*What to do*
Copy exactly the lines from the first line of the records below through the line containing "return t*t*(3-2*t)", including both, and nothing else.
━━━━━ Items
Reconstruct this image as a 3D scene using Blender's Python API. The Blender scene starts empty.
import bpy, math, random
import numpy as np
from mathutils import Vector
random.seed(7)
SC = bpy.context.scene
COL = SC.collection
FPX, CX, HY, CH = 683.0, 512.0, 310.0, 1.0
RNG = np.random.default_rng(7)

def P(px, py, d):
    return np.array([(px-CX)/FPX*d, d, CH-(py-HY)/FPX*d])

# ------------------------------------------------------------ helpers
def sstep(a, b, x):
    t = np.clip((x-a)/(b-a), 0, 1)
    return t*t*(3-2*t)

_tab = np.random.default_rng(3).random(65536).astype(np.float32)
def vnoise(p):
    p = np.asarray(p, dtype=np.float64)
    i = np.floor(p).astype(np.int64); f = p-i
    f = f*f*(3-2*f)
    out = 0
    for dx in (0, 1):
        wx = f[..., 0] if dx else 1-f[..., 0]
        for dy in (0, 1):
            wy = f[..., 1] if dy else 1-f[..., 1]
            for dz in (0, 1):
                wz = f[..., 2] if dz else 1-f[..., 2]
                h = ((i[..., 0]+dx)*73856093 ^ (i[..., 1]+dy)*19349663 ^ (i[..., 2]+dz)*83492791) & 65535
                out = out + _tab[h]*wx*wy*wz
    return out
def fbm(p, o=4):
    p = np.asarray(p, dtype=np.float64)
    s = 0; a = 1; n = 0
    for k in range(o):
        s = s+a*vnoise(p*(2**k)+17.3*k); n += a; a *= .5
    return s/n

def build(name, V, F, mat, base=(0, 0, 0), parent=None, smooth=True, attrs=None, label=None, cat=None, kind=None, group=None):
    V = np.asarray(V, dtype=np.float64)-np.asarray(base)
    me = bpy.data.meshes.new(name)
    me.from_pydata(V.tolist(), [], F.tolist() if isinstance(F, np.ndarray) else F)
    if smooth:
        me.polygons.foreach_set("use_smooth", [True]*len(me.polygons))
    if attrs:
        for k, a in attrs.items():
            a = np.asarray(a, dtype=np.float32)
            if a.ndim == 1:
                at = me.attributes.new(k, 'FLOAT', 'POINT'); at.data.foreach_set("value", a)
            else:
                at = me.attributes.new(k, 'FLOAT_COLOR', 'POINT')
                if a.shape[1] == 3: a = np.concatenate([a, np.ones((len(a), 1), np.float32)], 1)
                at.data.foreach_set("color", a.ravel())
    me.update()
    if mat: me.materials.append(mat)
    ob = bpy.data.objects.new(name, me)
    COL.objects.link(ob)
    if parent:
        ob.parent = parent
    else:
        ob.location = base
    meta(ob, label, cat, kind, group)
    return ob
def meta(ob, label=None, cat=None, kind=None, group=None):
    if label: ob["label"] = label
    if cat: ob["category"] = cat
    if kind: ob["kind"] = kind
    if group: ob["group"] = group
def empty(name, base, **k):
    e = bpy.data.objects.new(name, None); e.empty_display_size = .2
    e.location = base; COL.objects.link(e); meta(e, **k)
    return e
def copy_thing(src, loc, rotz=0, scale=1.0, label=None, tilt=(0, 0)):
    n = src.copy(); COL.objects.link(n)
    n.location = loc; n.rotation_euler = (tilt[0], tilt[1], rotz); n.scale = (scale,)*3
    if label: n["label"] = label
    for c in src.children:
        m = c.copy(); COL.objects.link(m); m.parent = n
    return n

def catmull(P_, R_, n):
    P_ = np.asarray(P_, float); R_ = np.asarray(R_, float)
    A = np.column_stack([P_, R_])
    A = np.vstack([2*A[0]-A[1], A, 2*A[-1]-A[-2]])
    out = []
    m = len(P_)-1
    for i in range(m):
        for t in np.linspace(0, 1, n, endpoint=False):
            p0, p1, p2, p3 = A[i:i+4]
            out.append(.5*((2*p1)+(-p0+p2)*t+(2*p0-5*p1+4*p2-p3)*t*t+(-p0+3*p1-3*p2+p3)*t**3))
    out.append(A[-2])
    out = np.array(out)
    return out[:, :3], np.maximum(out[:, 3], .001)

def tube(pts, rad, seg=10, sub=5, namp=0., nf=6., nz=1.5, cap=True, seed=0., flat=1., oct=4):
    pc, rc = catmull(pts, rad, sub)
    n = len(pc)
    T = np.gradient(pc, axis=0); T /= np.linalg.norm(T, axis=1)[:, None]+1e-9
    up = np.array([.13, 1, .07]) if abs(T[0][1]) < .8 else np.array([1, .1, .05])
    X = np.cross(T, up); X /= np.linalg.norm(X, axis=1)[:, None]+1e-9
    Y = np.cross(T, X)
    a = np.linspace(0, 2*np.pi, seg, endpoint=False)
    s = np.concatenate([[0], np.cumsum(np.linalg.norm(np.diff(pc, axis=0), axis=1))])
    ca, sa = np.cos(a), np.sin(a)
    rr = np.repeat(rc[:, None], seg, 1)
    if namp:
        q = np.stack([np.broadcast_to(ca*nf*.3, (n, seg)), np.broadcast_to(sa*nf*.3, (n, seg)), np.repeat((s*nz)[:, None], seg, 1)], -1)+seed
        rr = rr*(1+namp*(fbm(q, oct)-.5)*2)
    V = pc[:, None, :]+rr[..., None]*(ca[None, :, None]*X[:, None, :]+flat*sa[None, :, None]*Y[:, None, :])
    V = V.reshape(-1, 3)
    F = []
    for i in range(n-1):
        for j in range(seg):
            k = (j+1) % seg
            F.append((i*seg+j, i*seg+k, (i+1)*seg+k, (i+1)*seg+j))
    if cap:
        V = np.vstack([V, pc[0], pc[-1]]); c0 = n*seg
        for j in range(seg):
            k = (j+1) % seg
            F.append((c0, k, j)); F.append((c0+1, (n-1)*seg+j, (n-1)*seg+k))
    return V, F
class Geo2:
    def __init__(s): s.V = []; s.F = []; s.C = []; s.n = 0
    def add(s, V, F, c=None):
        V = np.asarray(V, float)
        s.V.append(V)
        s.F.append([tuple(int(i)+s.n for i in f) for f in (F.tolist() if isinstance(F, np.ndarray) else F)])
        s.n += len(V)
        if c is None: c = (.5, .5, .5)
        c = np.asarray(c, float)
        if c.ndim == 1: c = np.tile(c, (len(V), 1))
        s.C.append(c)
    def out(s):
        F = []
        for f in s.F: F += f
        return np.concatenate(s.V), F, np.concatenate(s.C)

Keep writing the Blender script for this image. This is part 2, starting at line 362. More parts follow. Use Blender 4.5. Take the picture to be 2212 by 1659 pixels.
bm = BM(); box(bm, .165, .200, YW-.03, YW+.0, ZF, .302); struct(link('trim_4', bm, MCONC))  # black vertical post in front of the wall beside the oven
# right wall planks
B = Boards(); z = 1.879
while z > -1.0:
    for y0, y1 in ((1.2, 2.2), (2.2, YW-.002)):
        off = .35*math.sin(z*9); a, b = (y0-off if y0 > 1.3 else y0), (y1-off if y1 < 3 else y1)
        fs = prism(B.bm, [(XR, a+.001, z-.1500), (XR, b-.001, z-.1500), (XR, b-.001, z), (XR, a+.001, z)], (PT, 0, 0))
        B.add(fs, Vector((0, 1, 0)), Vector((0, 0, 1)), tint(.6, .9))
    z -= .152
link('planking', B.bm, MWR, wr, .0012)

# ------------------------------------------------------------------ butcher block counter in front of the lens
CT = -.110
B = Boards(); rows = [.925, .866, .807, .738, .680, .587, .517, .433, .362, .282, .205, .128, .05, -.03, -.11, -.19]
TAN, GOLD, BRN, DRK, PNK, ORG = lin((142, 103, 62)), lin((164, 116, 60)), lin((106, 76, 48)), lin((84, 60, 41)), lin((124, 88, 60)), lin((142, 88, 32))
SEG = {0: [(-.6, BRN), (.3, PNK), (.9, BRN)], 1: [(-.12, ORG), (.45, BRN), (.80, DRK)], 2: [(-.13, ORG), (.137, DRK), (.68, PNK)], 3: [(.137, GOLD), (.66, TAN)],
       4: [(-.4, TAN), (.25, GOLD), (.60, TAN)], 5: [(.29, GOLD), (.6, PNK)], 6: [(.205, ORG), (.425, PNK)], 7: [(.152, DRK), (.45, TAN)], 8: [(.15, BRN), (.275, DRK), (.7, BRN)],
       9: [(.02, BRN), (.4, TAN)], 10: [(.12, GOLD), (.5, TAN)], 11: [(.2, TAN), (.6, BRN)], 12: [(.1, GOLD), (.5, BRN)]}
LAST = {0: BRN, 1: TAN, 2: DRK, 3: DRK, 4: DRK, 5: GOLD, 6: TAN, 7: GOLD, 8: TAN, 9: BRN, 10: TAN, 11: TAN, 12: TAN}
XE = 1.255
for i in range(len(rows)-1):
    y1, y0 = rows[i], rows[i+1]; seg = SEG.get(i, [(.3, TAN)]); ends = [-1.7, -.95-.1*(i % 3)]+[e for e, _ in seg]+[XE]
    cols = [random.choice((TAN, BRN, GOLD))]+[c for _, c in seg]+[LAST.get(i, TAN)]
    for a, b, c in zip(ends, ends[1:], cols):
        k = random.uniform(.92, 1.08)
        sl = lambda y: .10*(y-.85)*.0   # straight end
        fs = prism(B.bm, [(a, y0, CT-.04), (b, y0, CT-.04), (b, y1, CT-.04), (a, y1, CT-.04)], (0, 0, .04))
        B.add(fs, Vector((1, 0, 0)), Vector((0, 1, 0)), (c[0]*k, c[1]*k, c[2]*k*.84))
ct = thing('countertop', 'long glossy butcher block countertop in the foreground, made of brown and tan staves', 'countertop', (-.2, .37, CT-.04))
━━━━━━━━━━
*Problem solution*
Reconstruct this image as a 3D scene using Blender's Python API. The Blender scene starts empty.
import bpy, math, random
import numpy as np
from mathutils import Vector
random.seed(7)
SC = bpy.context.scene
COL = SC.collection
FPX, CX, HY, CH = 683.0, 512.0, 310.0, 1.0
RNG = np.random.default_rng(7)

def P(px, py, d):
    return np.array([(px-CX)/FPX*d, d, CH-(py-HY)/FPX*d])

# ------------------------------------------------------------ helpers
def sstep(a, b, x):
    t = np.clip((x-a)/(b-a), 0, 1)
    return t*t*(3-2*t)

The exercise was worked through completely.